Mapam quietly solicited the help of veteran European socialists such as Pietro Nenni and Louis Saillant, but to no avail.
Mapam as the great alignment of the Left and the second largest party in the Knesset simply fell apart. Factions such as Ahdut Ha’avoda left and reconstituted their own party.
Individuals such as the former leader of the Hagana, Moshe Sneh, joined the Communists. Still others joined Ben-Gurion’s Mapai.
At the beginning of 1956, Krushchev gave his ‘secret speech’ to the Soviet party congress — and denounced Stalin. A couple of months later, Oren was finally released after four-and-a-half years imprisonment. He immediately returned to Israel and was greeted by thousands who came out to welcome him home to Kibbutz Mizra.
Following the Soviet invasion of Hungary in 1956, the crushing of ‘socialism with a human face’ in Czechoslovakia in 1968, the trials of dissidents and the emergence of the Jewish emigration movement in the USSR, Mapam’s belief in the Kremlin began to falter. A younger generation in the 1970s began to align itself with the New Left and project an independent Marxist outlook. They understood that the struggle for international socialism and the national interests of the Soviet Union were not one and the same.
Mapam eventually became a component of Meretz when Yitzhak Rabin became prime minister in 1992 and its ministers served in his coalition.
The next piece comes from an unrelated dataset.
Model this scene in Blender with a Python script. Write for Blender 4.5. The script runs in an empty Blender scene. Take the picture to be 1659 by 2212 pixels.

Many factors have contributed to the decline of the left in Israel over the last 40 years. One was undoubtedly the unrequited love which Mapam exhibited for the Soviet Union, even in the immediate aftermath of the Oren affair. The dream of the dawn of humanity, revealed by the Soviet Union, was one which could not be put aside. The blindness of the older generation to Stalin’s crimes and the suffering of multitudes in the Gulag proved to be a nail in the coffin of the Israeli left.
Mordechai Oren’s sojourn in Czechoslovakia had a much wider significance than he could ever have imagined when he was taken off his train in the dead of night, 70 years ago.